Nevertheless, European railroad deciders can learn a lot from North America. Due to the comparatively high prices per trainkilometer, European railroad companies see themselves confronted with enormous competition from road transport. Distances between sender and receiver in Europe are on average much shorter than in larger countries like the USA, which cover more than twice the area of the whole European Union. Shorter distances reduce the advantages of railway compared to road transport unless special measures are applied, as e.g., described by Clausen and Kochsiek [6]. Consequently, European railroad companies suffer from low margins from freight business. Especially wagonload traffic with its low volumes is often not competitive. Railway freight traffic and especially wagonload traffic must be managed more efficiently in order to keep up its importance in freight business.

The abolition of the aforementioned pure strategy includ- ed in Bodin [4], Keaton [10] and Fuegenschuh [9] might be a key to make European railroad systems more flexible and more efficient. Pure strategy is often used because of historical reasons. Work in the shunting yards used to be easier to coordinate when wagon routes could be derived from their destinations. This was an advantage in times when decisions were made by hand. But nowadays more and more work inside the yards is coordinated by software support systems. Thus, reduction of human mistakes by an easier planning system, i.e. pure strategy, is an outdated strategy. According to the last arguments, we advance the thesis that the pure strategy, which enforces a unique successor node for relations with common destinations, should be abolished in European railway planning processes. European railway operators should learn from North American production systems and customize existing ideas to their own needs. New concepts adapting ideas and knowledge from North American railroads are needed to prepare the European railroad systems for the future.

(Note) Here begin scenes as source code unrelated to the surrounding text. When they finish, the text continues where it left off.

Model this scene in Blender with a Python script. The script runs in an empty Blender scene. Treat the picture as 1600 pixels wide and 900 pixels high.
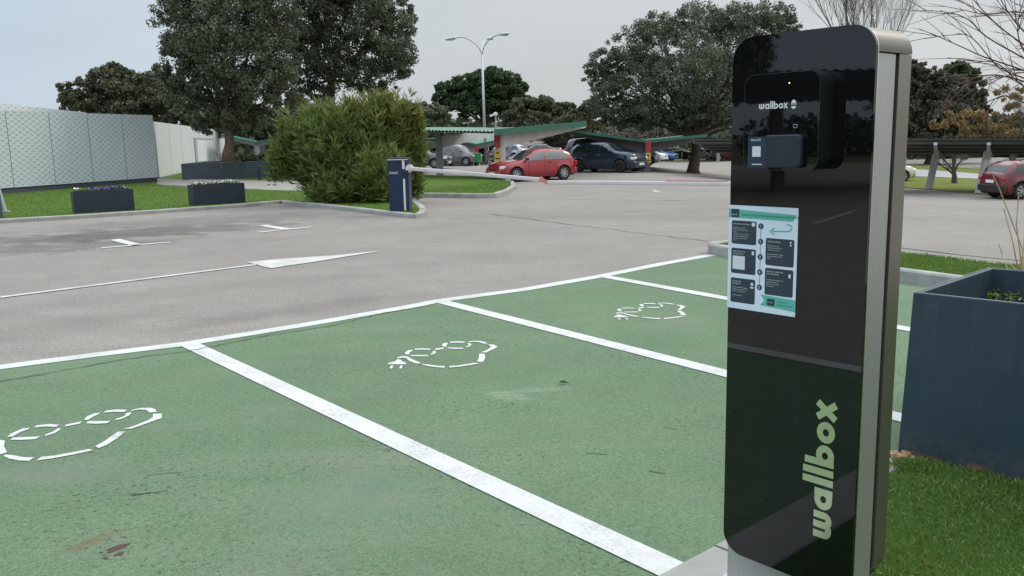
import bpy, bmesh, math, random
import numpy as np
from mathutils import Vector, Matrix
R=math.radians
random.seed(7); rng=np.random.default_rng(7)
sc=bpy.context.scene
col=sc.collection

# ------------------------------------------------------------------ camera
CAMH=1.65; FPX=1349.0; YH=218.0; ROLL=R(-1.305)
th=math.atan((450-YH)/FPX)
_R=Vector((1,0,0)); _F=Vector((0,math.cos(th),-math.sin(th))); _U=Vector((0,math.sin(th),math.cos(th)))
CR=_R*math.cos(ROLL)+_U*math.sin(ROLL); CU=-_R*math.sin(ROLL)+_U*math.cos(ROLL); CF=_F
cam=bpy.data.objects.new('camera',bpy.data.cameras.new('camera')); col.objects.link(cam)
m=Matrix((( CR.x,CU.x,-CF.x,0),(CR.y,CU.y,-CF.y,0),(CR.z,CU.z,-CF.z,CAMH),(0,0,0,1)))
cam.matrix_world=m
cam.data.sensor_width=36; cam.data.lens=36*FPX/1600
cam.data.clip_start=0.05; cam.data.clip_end=5000
sc.camera=cam

# ------------------------------------------------------------------ light
SUN_AZ=R(62); SUN_EL=R(42)           # azimuth clockwise from +Y
w=bpy.data.worlds.new("World"); sc.world=w; w.use_nodes=True
nt=w.node_tree; nt.nodes.clear()
def N(nt,t,**k):
    n=nt.nodes.new(t)
    for a,b in k.items(): setattr(n,a,b)
    return n
out=N(nt,'ShaderNodeOutputWorld'); bg=N(nt,'ShaderNodeBackground'); bg.inputs[1].default_value=0.1
sky=N(nt,'ShaderNodeTexSky',sky_type='NISHITA',sun_disc=False,sun_elevation=SUN_EL,sun_rotation=SUN_AZ)
sky.dust_density=3
tc=N(nt,'ShaderNodeTexCoord'); sep=N(nt,'ShaderNodeSeparateXYZ'); nt.links.new(tc.outputs['Generated'],sep.inputs[0])
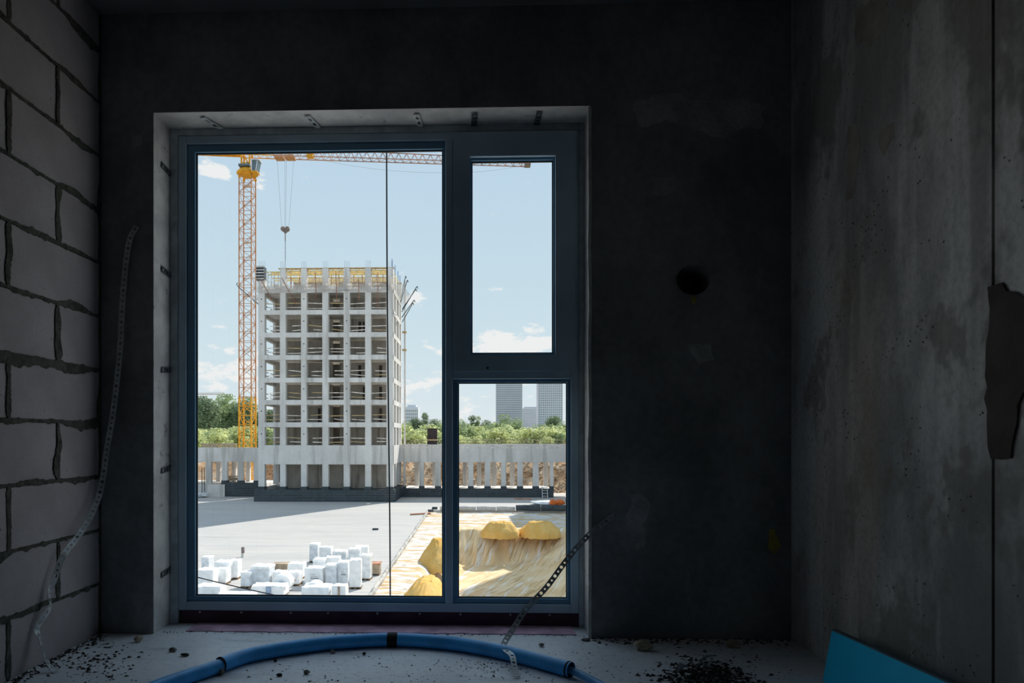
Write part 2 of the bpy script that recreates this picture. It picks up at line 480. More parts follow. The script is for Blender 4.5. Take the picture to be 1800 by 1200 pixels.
# ------------------------------------------------------------------ mesh helpers
class MB:
    def __init__(self):
        self.v = []; self.f = []
    def add(self, vs, fs):
        o = len(self.v)
        self.v += [tuple(x) for x in vs]
        self.f += [tuple(i + o for i in f) for f in fs]
        return self
    def box(self, x0, x1, y0, y1, z0, z1):
        vs = [(x, y, z) for z in (z0, z1) for y in (y0, y1) for x in (x0, x1)]
        return self.add(vs, [(0, 2, 3, 1), (4, 5, 7, 6), (0, 1, 5, 4), (2, 6, 7, 3), (0, 4, 6, 2), (1, 3, 7, 5)])
    def bar(self, a, b, w, h=None, up=(0, 0, 1)):
        a = Vector(a); b = Vector(b); h = h or w
        d = (b - a).normalized(); u = Vector(up)
        if abs(d.dot(u)) > .98: u = Vector((1, 0, 0))
        s = d.cross(u).normalized(); u = s.cross(d).normalized()
        vs = []
        for p in (a, b):
            for i, j in ((-1, -1), (1, -1), (1, 1), (-1, 1)):
                vs.append(p + s * (w / 2 * i) + u * (h / 2 * j))
        return self.add(vs, [(0, 1, 2, 3), (7, 6, 5, 4), (0, 4, 5, 1), (1, 5, 6, 2), (2, 6, 7, 3), (3, 7, 4, 0)])
    def tube(self, pts, r, n=8, caps=True):
        pts = [Vector(p) for p in pts]
        rs = r if isinstance(r, (list, tuple)) else [r] * len(pts)
        vs = []; fs = []
        prev = None
        for i, p in enumerate(pts):
            d = (pts[min(i + 1, len(pts) - 1)] - pts[max(i - 1, 0)]).normalized()
            if prev is None:
                ref = Vector((0, 0, 1)) if abs(d.z) < .9 else Vector((1, 0, 0))
                s = d.cross(ref).normalized()
            else:
                s = (prev - d * prev.dot(d)).normalized()
            prev = s
            u = s.cross(d)
            for k in range(n):
                a = 2 * math.pi * k / n
                vs.append(p + (s * math.cos(a) + u * math.sin(a)) * rs[i])
        for i in range(len(pts) - 1):
            for k in range(n):
                fs.append((i * n + k, i * n + (k + 1) % n, (i + 1) * n + (k + 1) % n, (i + 1) * n + k))
        if caps:
            fs.append(tuple(range(n))[::-1]); fs.append(tuple((len(pts) - 1) * n + k for k in range(n)))
        return self.add(vs, fs)
    def prism(self, poly, axis, a, b):
        """poly: 2D points; axis the extrusion axis ('x','y','z')"""
        def mk(p, t):
            return {'x': (t, p[0], p[1]), 'y': (p[0], t, p[1]), 'z': (p[0], p[1], t)}[axis]
        n = len(poly)
        vs = [mk(p, a) for p in poly] + [mk(p, b) for p in poly]
        fs = [tuple(range(n)), tuple(range(2 * n - 1, n - 1, -1))]
        fs += [(i, i + n, (i + 1) % n + n, (i + 1) % n) for i in range(n)]
        return self.add(vs, fs)
    def mesh(self, name):
        me = bpy.data.meshes.new(name)
        me.from_pydata(self.v, [], self.f)
        bm = bmesh.new(); bm.from_mesh(me)
        bmesh.ops.recalc_face_normals(bm, faces=bm.faces)
        bm.to_mesh(me); bm.free()
        return me
    def build(self, name, m, parent=None, smooth=False, bevel=0):
        me = self.mesh(name)
        if bevel:
            bm = bmesh.new(); bm.from_mesh(me)
            bmesh.ops.bevel(bm, geom=bm.edges[:], offset=bevel, segments=1, affect='EDGES')
            bm.to_mesh(me); bm.free()
        return link(name, me, m, parent, smooth)

def link(name, me, m, parent=None, smooth=False):
    if m is not None and not me.materials: me.materials.append(m)
    if smooth:
        for p in me.polygons: p.use_smooth = True
    o = bpy.data.objects.new(name, me)
    C.objects.link(o)
    if parent is not None: par(o, parent)
    return o

def world_loc(o):
    v = Vector(o.location); p = o.parent
    while p: v += Vector(p.location); p = p.parent
    return v

def par(o, parent):
    """parent o (built in world coordinates) to an unrotated parent"""
    o.parent = parent
    o.location = Vector(o.location) - world_loc(parent)

def empty(name, loc):
    o = bpy.data.objects.new(name, None)
    C.objects.link(o); o.location = loc; o.empty_display_size = .2
    return o

def tag(o, label=None, cat=None, group=None, kind=None):
    if label: o['label'] = label
    if cat: o['category'] = cat
    if group: o['group'] = group
    if kind: o['kind'] = kind
    return o

def centre(o):
    """move the origin of a mesh built in world coordinates to its base centre"""
    me = o.data
    xs = [v.co for v in me.vertices]
    lo = Vector((min(v.x for v in xs), min(v.y for v in xs), min(v.z for v in xs)))
    hi = Vector((max(v.x for v in xs), max(v.y for v in xs), max(v.z for v in xs)))
    c = Vector(((lo.x + hi.x) / 2, (lo.y + hi.y) / 2, lo.z))
    me.transform(Matrix.Translation(-c))
    o.location = Vector(o.location) + c
    return o

def copy_tree(o, parent=None):
    c = o.copy(); C.objects.link(c); c.parent = parent
    for ch in list(o.children): copy_tree(ch, c)
    return c

def ragged_patch(ax, plane, pts, amp, proud, name, m, parent, seed=0, sub=.03):
    """thin irregular patch on a wall. ax 'x': plane x=plane, pts (y,z); ax 'y': plane y=plane, pts (x,z)"""
    r = random.Random(seed)
    out = []
    n = len(pts)
    for i in range(n):
        a = Vector((*pts[i], 0)); b = Vector((*pts[(i + 1) % n], 0))
        k = max(1, int((b - a).length / sub))
        nrm = Vector((-(b - a).y, (b - a).x, 0)).normalized()
        for j in range(k):
            p = a.lerp(b, j / k) + nrm * (r.uniform(-amp, amp) + amp * 1.5 * mnoise.noise(Vector((j * .7 + seed, i * 1.3, seed))))
            out.append((p.x, p.y))
    return MB().prism(out, ax, plane, plane + proud).build(name, m, parent)

# ================================================================== THE ROOM
YW = 3.30                                   # inner face of the window wall
XL = P(177, 600, YW).x
XR = P(1390, 600, YW).x
ZC = 3.045
YB = -2.6
OL, OR = P(270, 600, YW).x, P(1037, 600, YW).x
OT = (P(270, 195, YW).z + P(1037, 189, YW).z) / 2
YF = 3.48                                   # inner face of the window frame
YO = 3.66                                   # outer face of the wall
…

In contrast to North America, European freight trains have to share the railway tracks with passenger trains, which are almost always preferred. This affects the price structure for rail transports in Europe. We analyzed a selection of optimization models for wagon flows. We derived two thesises about the portability of North American planning approaches. Firstly, European models must provide a more balanced trade-off between transportation and classification costs. Consideration of train costs is essential. Otherwise, solutions found will not be advantageous in reality. Secondly, it might be time to abolish the old-fashioned pure strategy to make the planning process more flexible. Due to further increasing demands in the transport sector, railway must stay competitive to other transport modes. There is a strong need for further research in railway planning mechanisms which are specialized for European requirements. Scientific developments and new technologies must be applied consequently to ensure future success and competitiveness of railroad freight traffic.